_EXERCISE_
Write the data out again exactly, with no pictures.

_DATASET EXTRACT_
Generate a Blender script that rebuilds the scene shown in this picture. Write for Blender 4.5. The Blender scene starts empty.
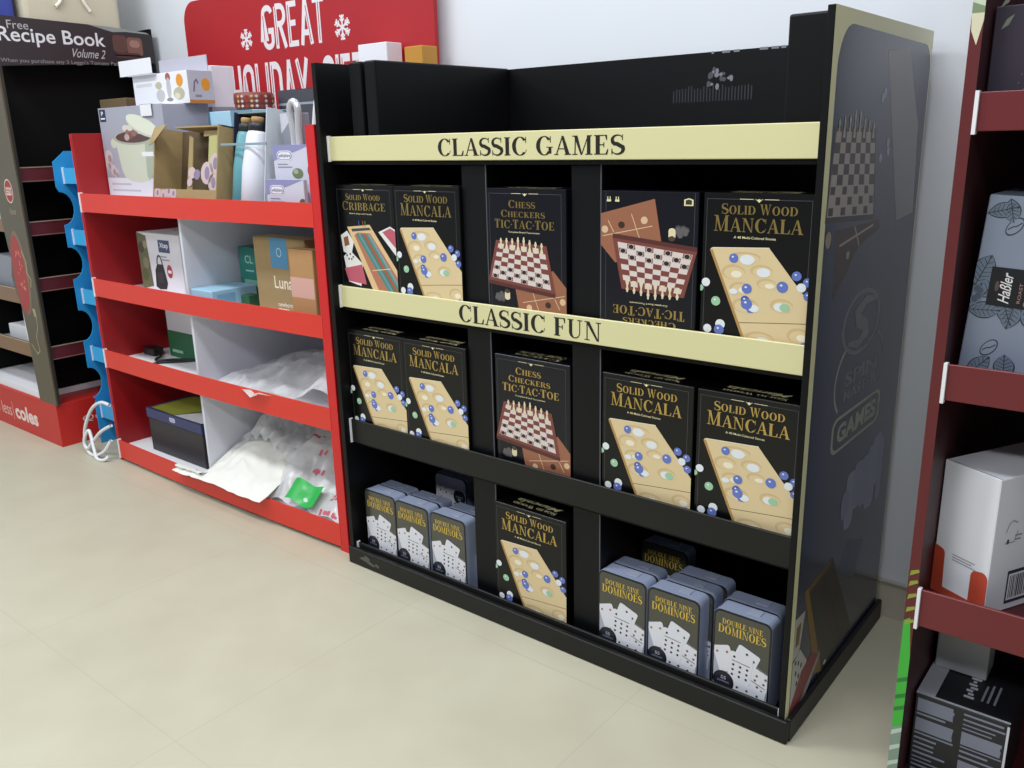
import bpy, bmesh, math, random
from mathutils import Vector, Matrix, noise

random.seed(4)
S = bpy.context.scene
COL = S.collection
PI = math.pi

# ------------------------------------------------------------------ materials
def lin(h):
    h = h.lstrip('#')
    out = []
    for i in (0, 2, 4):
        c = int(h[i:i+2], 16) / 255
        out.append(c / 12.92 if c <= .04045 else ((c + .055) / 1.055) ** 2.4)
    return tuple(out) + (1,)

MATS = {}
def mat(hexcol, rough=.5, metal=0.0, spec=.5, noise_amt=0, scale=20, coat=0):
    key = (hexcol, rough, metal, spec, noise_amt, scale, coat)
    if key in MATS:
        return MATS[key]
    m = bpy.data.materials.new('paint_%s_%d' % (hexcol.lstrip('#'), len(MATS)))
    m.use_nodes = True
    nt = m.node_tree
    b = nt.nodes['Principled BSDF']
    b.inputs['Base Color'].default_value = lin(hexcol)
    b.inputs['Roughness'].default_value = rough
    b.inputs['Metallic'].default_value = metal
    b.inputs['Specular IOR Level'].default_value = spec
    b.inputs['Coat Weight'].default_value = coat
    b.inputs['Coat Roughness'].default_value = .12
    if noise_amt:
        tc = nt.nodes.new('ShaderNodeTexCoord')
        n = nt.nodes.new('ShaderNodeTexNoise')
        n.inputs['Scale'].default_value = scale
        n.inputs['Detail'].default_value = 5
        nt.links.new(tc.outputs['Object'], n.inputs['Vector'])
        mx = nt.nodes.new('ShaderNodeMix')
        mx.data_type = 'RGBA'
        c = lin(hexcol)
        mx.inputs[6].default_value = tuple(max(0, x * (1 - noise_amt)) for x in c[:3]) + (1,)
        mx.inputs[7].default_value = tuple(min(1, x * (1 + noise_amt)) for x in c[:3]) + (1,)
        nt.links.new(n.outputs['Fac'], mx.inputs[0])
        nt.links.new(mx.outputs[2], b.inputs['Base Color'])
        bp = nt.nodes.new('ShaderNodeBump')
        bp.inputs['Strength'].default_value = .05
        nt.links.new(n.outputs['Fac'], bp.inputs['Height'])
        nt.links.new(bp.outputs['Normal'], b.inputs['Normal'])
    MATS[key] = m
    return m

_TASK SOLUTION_
Generate a Blender script that rebuilds the scene shown in this picture. Write for Blender 4.5. The Blender scene starts empty.
import bpy, bmesh, math, random
from mathutils import Vector, Matrix, noise

random.seed(4)
S = bpy.context.scene
COL = S.collection
PI = math.pi

# ------------------------------------------------------------------ materials
def lin(h):
    h = h.lstrip('#')
    out = []
    for i in (0, 2, 4):
        c = int(h[i:i+2], 16) / 255
        out.append(c / 12.92 if c <= .04045 else ((c + .055) / 1.055) ** 2.4)
    return tuple(out) + (1,)

MATS = {}
def mat(hexcol, rough=.5, metal=0.0, spec=.5, noise_amt=0, scale=20, coat=0):
    key = (hexcol, rough, metal, spec, noise_amt, scale, coat)
    if key in MATS:
        return MATS[key]
    m = bpy.data.materials.new('paint_%s_%d' % (hexcol.lstrip('#'), len(MATS)))
    m.use_nodes = True
    nt = m.node_tree
    b = nt.nodes['Principled BSDF']
    b.inputs['Base Color'].default_value = lin(hexcol)
    b.inputs['Roughness'].default_value = rough
    b.inputs['Metallic'].default_value = metal
    b.inputs['Specular IOR Level'].default_value = spec
    b.inputs['Coat Weight'].default_value = coat
    b.inputs['Coat Roughness'].default_value = .12
    if noise_amt:
        tc = nt.nodes.new('ShaderNodeTexCoord')
        n = nt.nodes.new('ShaderNodeTexNoise')
        n.inputs['Scale'].default_value = scale
        n.inputs['Detail'].default_value = 5
        nt.links.new(tc.outputs['Object'], n.inputs['Vector'])
        mx = nt.nodes.new('ShaderNodeMix')
        mx.data_type = 'RGBA'
        c = lin(hexcol)
        mx.inputs[6].default_value = tuple(max(0, x * (1 - noise_amt)) for x in c[:3]) + (1,)
        mx.inputs[7].default_value = tuple(min(1, x * (1 + noise_amt)) for x in c[:3]) + (1,)
        nt.links.new(n.outputs['Fac'], mx.inputs[0])
        nt.links.new(mx.outputs[2], b.inputs['Base Color'])
        bp = nt.nodes.new('ShaderNodeBump')
        bp.inputs['Strength'].default_value = .05
        nt.links.new(n.outputs['Fac'], bp.inputs['Height'])
        nt.links.new(bp.outputs['Normal'], b.inputs['Normal'])
    MATS[key] = m
    return m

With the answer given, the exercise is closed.